The existence of the protective shield, which scientists have been trying to prove for a long time, was proven for the first time with the Hubble Space Telescope.

In an article published in the journal Nature, researchers analyzed data from the Hubble Space Telescope and found that there is a protective shield around a dwarf galaxy.

“The galaxies are covered in gaseous cocoons that act as a defense shield against other galaxies,” said Andrew Fox, co-researcher at the University of Maryland Space Telescope Science Institute.

With the help of data from NASA’s Hubble Space Telescope and a retired satellite called the Far Ultraviolet Spectroscopic Explorer (FUSE), astronomers have concluded that the Magellanic system is surrounded by a protective shield.

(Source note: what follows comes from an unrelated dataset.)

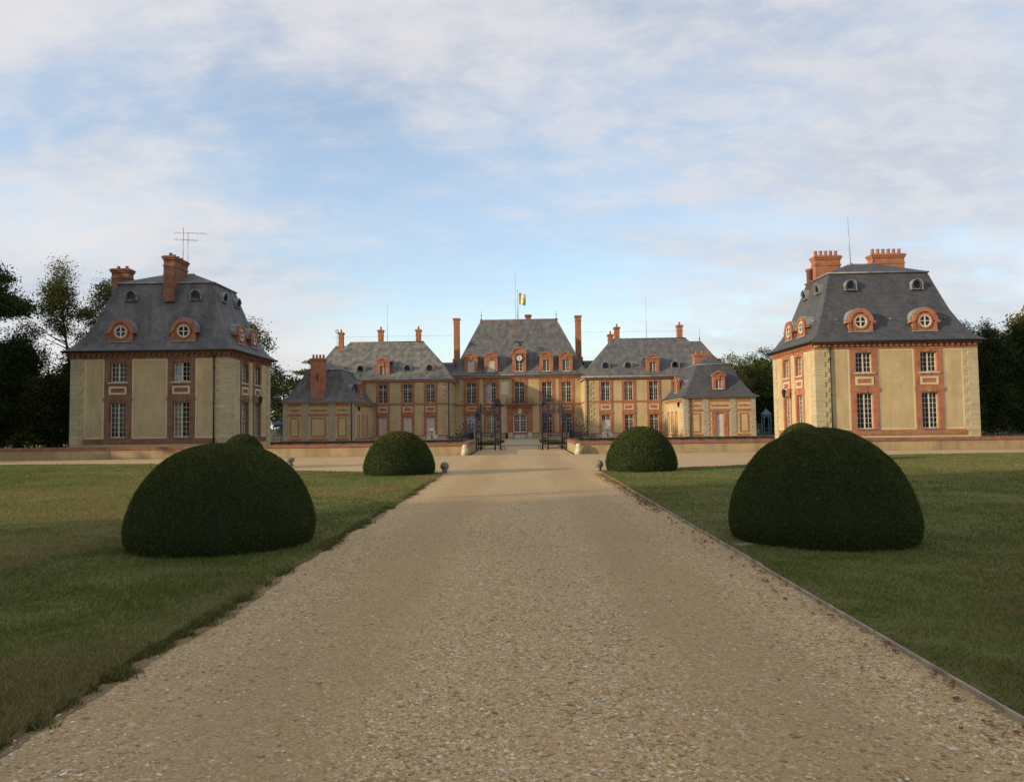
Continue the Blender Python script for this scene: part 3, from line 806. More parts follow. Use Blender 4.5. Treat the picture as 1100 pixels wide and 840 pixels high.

Scientists used a protective shield to explain why planets in the galaxy stay safe during collisions, but this theory has not been proven until now. According to new research, it has finally been proven that there is a vast cosmic buffer around galaxies. Composed entirely of gas, this cosmic buffer can absorb impacts.

By mapping the results, the team also discovered that the amount of gas decreases with distance from the center of the Large Magellanic Cloud. Dhanesh Krishnarao, an assistant professor at the University of Colorado, said, “It’s a perfect tell-tale signature that it’s really there. It really cocoons and protects the galaxy,” he said.

Asked how a thin blanket of gas protects a galaxy from destruction, Krishnarao explained, “Anything that tries to enter the galaxy must first pass through this material so it can absorb some of that impact.”

The Hubble Space Telescope was developed as a result of international collaboration between NASA and ESA (European Space Agency). The telescope has been in service since 1990.